Bush junior n'a jamais grandi. Il veut à tout prix casser ses jouets nucléaires
tactiques. Pourquoi son papa n'a-t-il pas terminé le travail il y a dix ans en
délivrant les Irakiens de leur terrible et facétieux dictateur ? C'est
qu'il craignait une alliance des chiites d'Irak et des chiites d'Iran. Non
contente de cela, la CIA, toujours pleine de malice, tendit un traquenard aux
malheureux chiites irakiens, comme on sait. J'espère que les chiites feront
payer cela au prix fort à leurs prétendus libérateurs. C'est que, il y a dix
ans, les sunnites étaient respectables, riches, modérés, bourgeois,
occidentalisés. C'était sans compter avec les wahhabites, à l'origine de la
fortune des Saoud, et particulièrement avec les salafistes. En dix ans les
sunnites ont bien mérité leur mauvaise réputation égalant ainsi leurs frères
ennemis chiites. Qu'ils soient loués. C'est cela avoir mauvaise réputation,
déplaire à la CIA et au président des Etats-Unis.
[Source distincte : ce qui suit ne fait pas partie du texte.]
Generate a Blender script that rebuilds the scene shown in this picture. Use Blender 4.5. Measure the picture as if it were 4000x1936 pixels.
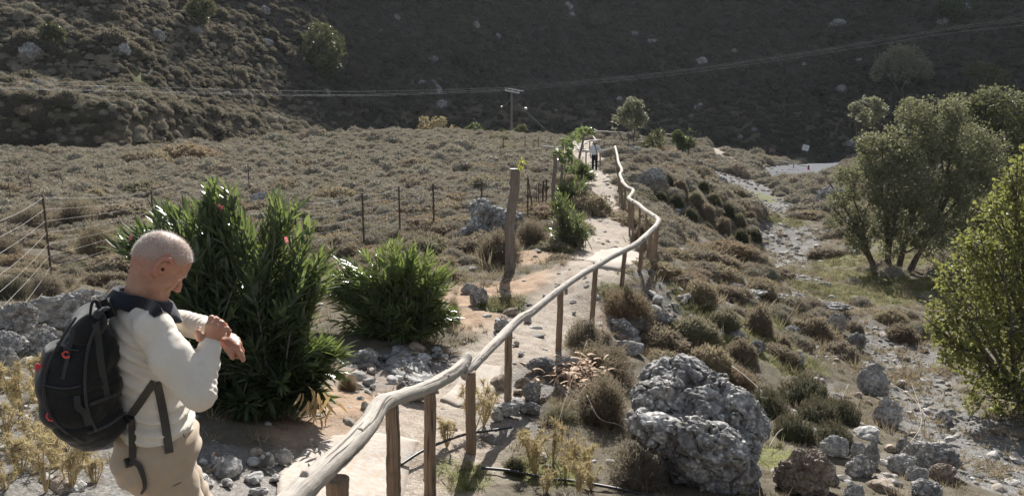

Les dirigeants américains ont
voulu appliquer en Irak les méthodes (mythe et mensonge) qui réussissent si
bien avec leur propre ressource humaine, at home. En Irak il n'y a pas de
ressource humaine, mais il y a encore des hommes. Les Etats-Unis sont un
désert, l'Irak non, du moins pas encore.
Par
le temps l'homme est en perdition exception faite de ceux qui croient,
effectuent les œuvres salutaires, se conseillent mutuellement le bien, se
conseillent mutuellement la patience.